Furthermore, while Congressional Republicans are talking about their vague plan for “across the board” cuts to non-security, discretionary spending, they are steadfastly refusing to flesh out what these cuts – which would amount to a 20 percent reduction in spending in critical areas like education --- would mean in reality.

As I wrote previously, this indiscriminate cutting would undermine some of our most important priorities. Look at education: the Congressional GOP plan would mean that we wouldn’t be able to fund the turnaround of roughly 100 of our lowest-performing schools; we’d have to eliminate funds that help pay the costs of educating 6.7 million special education students; and about 8 million college students would see their Pell grants cut by an average of $700.
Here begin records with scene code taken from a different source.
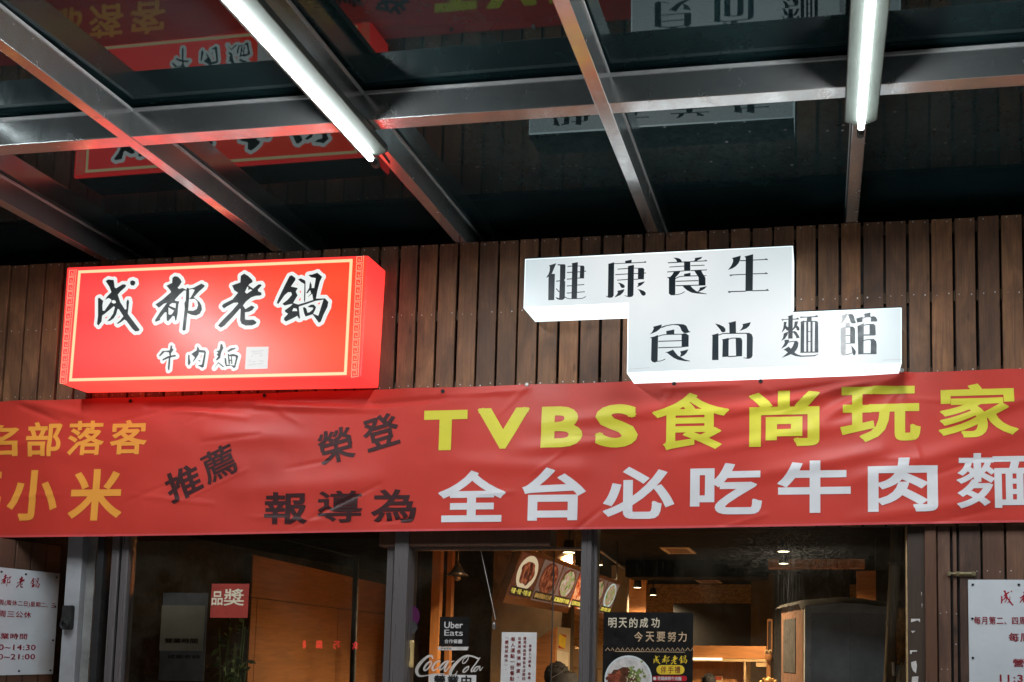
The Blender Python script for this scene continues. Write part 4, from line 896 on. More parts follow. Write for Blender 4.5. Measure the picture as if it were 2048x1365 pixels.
# =================================================================== THINGS STUCK ON THE GLASS
FD = wall_frame(0.1185); FW = wall_frame(YG-0.0015)
def on(fr_, u, v): return XZ(u, v, fr_[0].y)
def paper(name, fr_, u0, v0, u1, v1, mat, label, cat, zlo=None):
    a, b = on(fr_, u0, (v0+v1)/2), on(fr_, u1, (v0+v1)/2); z1, z0 = on(fr_, (u0+u1)/2, v0)[1], on(fr_, (u0+u1)/2, v1)[1]
    y = fr_[0].y
    t = top(name, ((a[0]+b[0])/2, y, z0), label, cat)
    MB().box(a[0], b[0], y-0.0008, y+0.0006, z0, z1).build('sheet', mat, t)
    return t, a[0], b[0], z0, z1
def F2(fr_): return (fr_[0]+Vector((0, -0.0012, 0)), fr_[1], fr_[2], fr_[3])
def tbox(mb, body, fr_, u0, v0, u1, v1, bold=0.0, space=1.0, eps=0.0008, rot=0):
    vm, um = (v0+v1)/2, (u0+u1)/2
    return text(mb, body, on(fr_, u0, vm)[0], on(fr_, u1, vm)[0], on(fr_, um, v1)[1], on(fr_, um, v0)[1], F2(fr_), bold, rot, eps, space)
t, *_ = paper('door_sticker', FD, 879, 1234, 938, 1293, 'poster_black', 'black square sticker with white two-line lettering on the sliding door', 'sticker')
mb = MB(); tbox(mb, 'Uber', FD, 889, 1244, 926, 1257, 0.012); tbox(mb, 'Eats', FD, 889, 1260, 926, 1272, 0.004); tbox(mb, '合作餐廳', FD, 889, 1279, 925, 1287.5, 0.02); mb.build('lettering', 'paper_white', t)
mb = MB(); q0 = [on(FD, *p) for p in ((876, 1294), (938, 1294), (935, 1301), (876, 1301))]; mb.flat(q0, F2(FD), 0.0004); mb.build('strip', 'decal_grey', t)
mb = MB(); tbox(mb, '外送平台', FD, 882, 1295.5, 903, 1299.5, 0.01); mb.build('strip_lettering', 'black_plastic', t)
# script decal
qd = lambda p: on(FD, 820+p[0]*0.083, 1290+p[1]*0.083)
fd = F2(FD); mb = MB(); k_ = 0.083*5.0/1800
def st(pts, ws): mb.stroke([qd(p) for p in pts], [w_*k_ for w_ in ws] if isinstance(ws, list) else ws*k_, fd, 0.0003)
def smooth_path(pts, n=5):
    out = []
    for i in range(len(pts)-1):
        p0 = pts[max(0, i-1)]; p1 = pts[i]; p2 = pts[i+1]; p3 = pts[min(len(pts)-1, i+2)]
        for k in range(n):
            t_ = k/n; out.append(tuple(0.5*((2*p1[c])+(-p0[c]+p2[c])*t_+(2*p0[c]-5*p1[c]+4*p2[c]-p3[c])*t_*t_+(-p0[c]+3*p1[c]-3*p2[c]+p3[c])*t_**3) for c in range(len(p1))))
    out.append(pts[-1]); return out
def sw(*p):
    s3 = smooth_path([tuple(x) for x in p]); mb.stroke([qd((x[0], x[1])) for x in s3], [max(8, x[2])*k_ for x in s3], fd, 0.0003)
sw((545,330,30),(530,275,50),(450,275,55),(350,345,65),(230,470,80),(165,600,80),(180,700,70),(250,755,45),(400,740,26),(600,705,24),(830,700,16))
sw((505,395,34),(420,450,45),(345,560,50),(360,620,40),(440,570,34),(520,460,34),(505,395,34))
sw((730,400,30),(690,390,34),(610,440,44),(545,545,52),(560,620,40),(650,580,24),(730,510,18))
sw((940,395,30),(850,410,36),(740,520,46),(725,600,42),(790,570,30),(900,430,30),(940,390,26)); sw((930,400,34),(840,580,40),(860,640,30),(950,520,16))
sw((1000,410,28),(1060,395,24))
sw((1645,335,40),(1530,285,38),(1400,262,40),(1280,300,48),(1130,430,68),(1020,570,76),(975,700,72),(1020,760,50),(1110,700,26),(1140,640,18))
sw((1420,270,22),(1390,360,24),(1320,440,26),(1270,440,22),(1290,360,20),(1370,290,20))
sw((1420,520,28),(1340,560,36),(1280,640,36),(1320,660,28),(1400,590,26),(1420,520,24))
sw((1690,310,24),(1590,450,30),(1490,590,34),(1490,650,28),(1560,590,16)); sw((1690,520,26),(1600,540,34),(1540,620,34),(1580,640,26),(1680,540,26),(1690,620,26),(1760,540,14))
o = mb.build('script_decal', 'decal_grey'); tag(o, 'pale flowing script decal low on the sliding door above the open-for-business card', 'decal')
t, *_ = paper('door_card', FD, 857, 1350, 952, 1395, 'paper_white', 'white card with bold black characters at the bottom of the sliding door', 'card')
mb = MB(); f_ = FD; tbox(mb, '營業中', FD, 868, 1351, 943, 1373, 0.03, 1.25); mb.build('lettering', 'black_plastic', t)
t, x0, x1, z0, z1 = paper('rule_notice', FD, 1002, 1265, 1072, 1392, 'paper_white', 'white sheet with columns of maroon characters on the sliding door', 'notice')
mb = MB(); mp_ = 5.05/1800
def col(txt, u, v, size, gap): x_, z_ = on(FD, u, v); column(mb, txt, x_, z_, size*mp_, gap*mp_, F2(FD), 0.02, 0.0008)
col('資源人力昂貴，為維', 1060.5, 1289, 6.3, 1.3); col('護用餐品質權益本店即日', 1050, 1274, 6.4, 1.3); col('起實施', 1039.5, 1274, 6.4, 1.3); col('低消制度。', 1038, 1299, 8.8, 3.6)
col('每人須點一份餐點', 1026.5, 1274, 9.3, 1.6); col('（嬰幼兒除外）。', 1014, 1272, 7.4, 1.4); mb.build('lettering', 'ink_maroon', t)
t = top('round_sticker', P(828, 1240, .118), 'round magenta sticker on the sliding door beside the steel post', 'sticker')
mb = MB(); c = on(FD, 822, 1233); mb.disc(c, 0.052, fd, 0.0003, 28, 1.15); mb.build('disc', 'pink', t)
mb = MB(); mb.flat([on(FD, *p) for p in ((812,1236),(822,1240),(832,1245),(836,1256),(830,1266),(820,1270),(812,1268))], fd, 0.0006); mb.build('white_patch', 'dull_film', t)
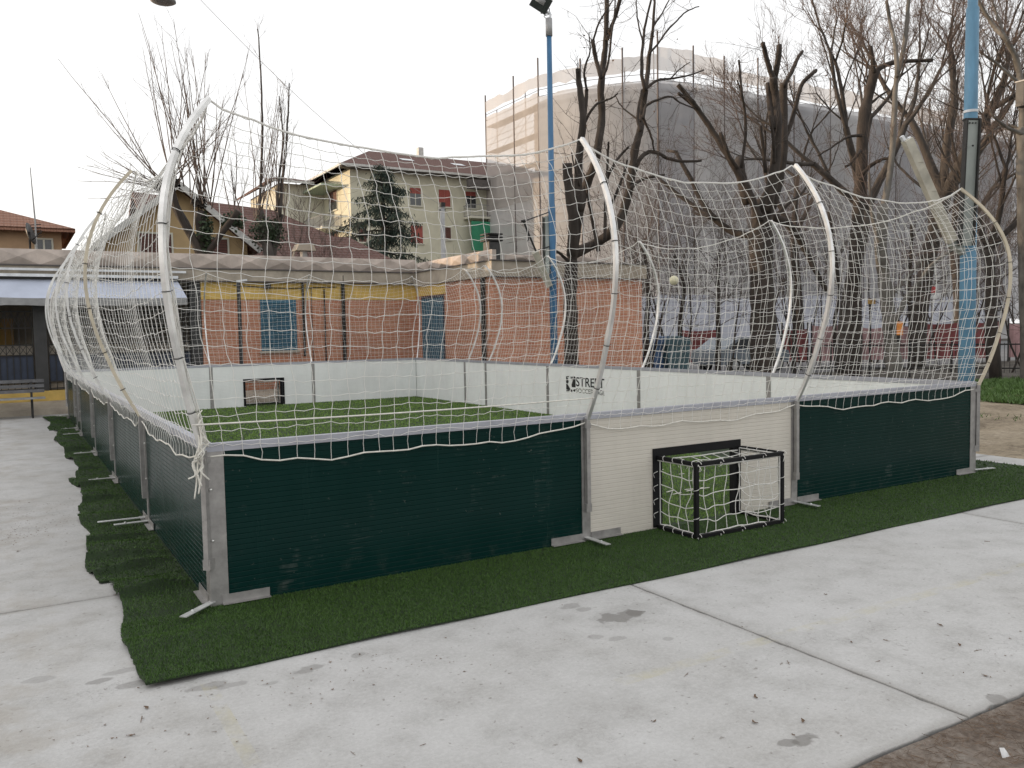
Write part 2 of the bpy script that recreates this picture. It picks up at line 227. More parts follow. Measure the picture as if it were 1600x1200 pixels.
# ------------------------------------------------------------------ mesh builder
OFF = {}
class MB:
    def __init__(s): s.v = []; s.f = []; s.mi = []
    def add(s, vs, fs, mi=0):
        b = len(s.v); s.v += [tuple(map(float, p)) for p in vs]; s.f += [tuple(i+b for i in f) for f in fs]; s.mi += [mi]*len(fs); return s
    def box(s, x0, x1, y0, y1, z0, z1, mi=0):
        return s.add([(x0, y0, z0), (x1, y0, z0), (x1, y1, z0), (x0, y1, z0), (x0, y0, z1), (x1, y0, z1), (x1, y1, z1), (x0, y1, z1)],
                     [(0, 3, 2, 1), (4, 5, 6, 7), (0, 1, 5, 4), (1, 2, 6, 5), (2, 3, 7, 6), (3, 0, 4, 7)], mi)
    def beam(s, a, b, w, h, up=(0, 0, 1), mi=0):
        a = Vector(a); b = Vector(b); d = (b-a).normalized(); u = Vector(up)
        if abs(d.dot(u)) > .98: u = Vector((1, 0, 0))
        x = d.cross(u).normalized()*(w/2); y = x.cross(d).normalized()*(h/2)
        vs = [p+sx*x+sy*y for p in (a, b) for sx, sy in ((-1, -1), (1, -1), (1, 1), (-1, 1))]
        return s.add(vs, [(0, 3, 2, 1), (4, 5, 6, 7), (0, 1, 5, 4), (1, 2, 6, 5), (2, 3, 7, 6), (3, 0, 4, 7)], mi)
    def tube(s, pts, r, n=6, mi=0, cap=True):
        P = np.asarray(pts, float); k = len(P); R = np.full(k, r, float) if np.isscalar(r) else np.asarray(r, float)
        T = np.gradient(P, axis=0); T /= np.linalg.norm(T, axis=1)[:, None]+1e-12
        ref = np.array([0, 0, 1.]) if abs(T.mean(0)[2]) < .8 else np.array([1., 0, 0])
        A = np.cross(T, ref); A /= np.linalg.norm(A, axis=1)[:, None]+1e-12; B = np.cross(T, A)
        an = np.arange(n)*2*math.pi/n
        V = P[:, None]+R[:, None, None]*(np.cos(an)[None, :, None]*A[:, None]+np.sin(an)[None, :, None]*B[:, None])
        b = len(s.v); s.v += [tuple(q) for q in V.reshape(-1, 3).tolist()]
        for i in range(k-1):
            for j in range(n):
                j2 = (j+1) % n; s.f.append((b+i*n+j, b+i*n+j2, b+(i+1)*n+j2, b+(i+1)*n+j)); s.mi.append(mi)
        if cap and n > 2: s.f += [tuple(b+j for j in range(n))[::-1], tuple(b+(k-1)*n+j for j in range(n))]; s.mi += [mi, mi]
        return s
    def prism(s, poly, axis, a0, a1, mi=0):
        """polygon in the two other axes (cyclic order) extruded along axis"""
        n = len(poly)
        def P(q, a): return {0: (a, q[0], q[1]), 1: (q[0], a, q[1]), 2: (q[0], q[1], a)}[axis]
        vs = [P(q, a0) for q in poly]+[P(q, a1) for q in poly]
        return s.add(vs, [tuple(range(n))[::-1], tuple(range(n, 2*n))]+[(i, (i+1) % n, n+(i+1) % n, n+i) for i in range(n)], mi)
    def sphere(s, c, r, nu=16, nv=10, mi=0, sc=(1, 1, 1)):
        vs = []; fs = []
        for i in range(nv+1):
            th = math.pi*i/nv
            for j in range(nu):
                ph = 2*math.pi*j/nu; vs.append((c[0]+r*sc[0]*math.sin(th)*math.cos(ph), c[1]+r*sc[1]*math.sin(th)*math.sin(ph), c[2]+r*sc[2]*math.cos(th)))
        for i in range(nv):
            for j in range(nu): fs.append((i*nu+j, (i+1)*nu+j, (i+1)*nu+(j+1) % nu, i*nu+(j+1) % nu))
        return s.add(vs, fs, mi)
    def build(s, name, mats, parent=None, smooth=False, origin=None, label=None):
        off = OFF.get(parent.name, (0, 0, 0)) if parent else (origin if origin is not None else (0, 0, 0))
        me = bpy.data.meshes.new(name); V = np.asarray(s.v, float)-np.asarray(off, float)
        me.from_pydata(V.tolist(), [], s.f)
        for m in (mats if isinstance(mats, (list, tuple)) else [mats]): me.materials.append(m)
        if any(s.mi): me.polygons.foreach_set('material_index', s.mi)
        if smooth: me.polygons.foreach_set('use_smooth', [True]*len(s.f))
        me.update(); o = bpy.data.objects.new(name, me); COL.objects.link(o)
        if parent: o.parent = parent
        else: o.location = off
        OFF[o.name] = tuple(off)
        if label: o['label'] = label
        return o
def thing(name, label, cat, loc=(0, 0, 0), group=None):
    o = bpy.data.objects.new(name, None); COL.objects.link(o); o.location = loc; o.empty_display_size = .2; OFF[o.name] = tuple(loc)
    return tag(o, label, cat, group)
def tag(o, label, cat, group=None):
    o['label'] = label; o['category'] = cat
    if group: o['group'] = group
    return o
def struct(o, kind='structure'): o['kind'] = kind; return o
def copy_tree(src, loc, label=None):
    c = src.copy(); COL.objects.link(c); c.location = loc
    if label: c['label'] = label
    for ch in src.children:
        d = ch.copy(); COL.objects.link(d); d.parent = c
        for g in ch.children:
            e = g.copy(); COL.objects.link(e); e.parent = d
    return c
def smoothpts(P, k=6):
    P = [np.asarray(p, float) for p in P]; P = [2*P[0]-P[1]]+P+[2*P[-1]-P[-2]]; out = []
    for i in range(1, len(P)-2):
        for j in range(k):
            t = j/k; out.append(.5*((2*P[i])+(-P[i-1]+P[i+1])*t+(2*P[i-1]-5*P[i]+4*P[i+1]-P[i+2])*t*t+(-P[i-1]+3*P[i]-3*P[i+1]+P[i+2])*t**3))
    out.append(P[-2]); return np.array(out)
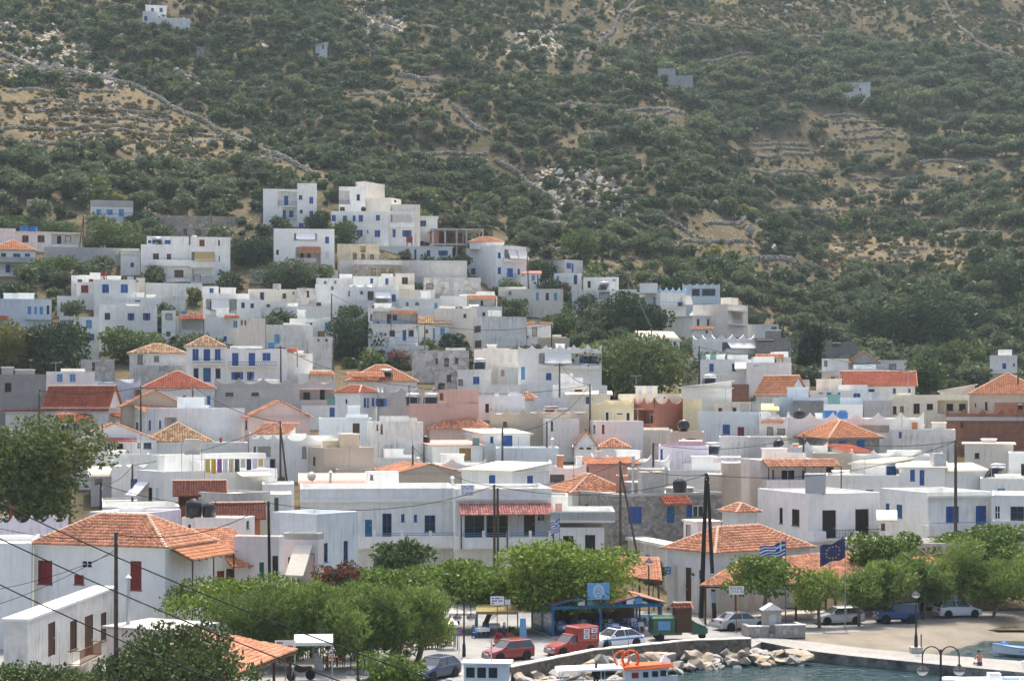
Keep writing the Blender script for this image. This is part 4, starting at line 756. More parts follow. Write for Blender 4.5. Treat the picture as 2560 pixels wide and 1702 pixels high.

In contrast, the President has proposed a three-year freeze on discretionary spending outside of security that will cut programs that do not work or are not essential, while still investing in what we need to keep the economy growing and protect the health and safety of the American people. So even as we invest in education and innovation, the President’s plan would bring non-security discretionary spending to its lowest levels in nearly 50 years.

That’s a responsible strategy for fiscal discipline and economic growth, one the President has detailed in his budget and talks about around the country. Instead of trying to hide behind their sound bites, it’s time that the Republicans in Congress come clean with their plans and account for their record.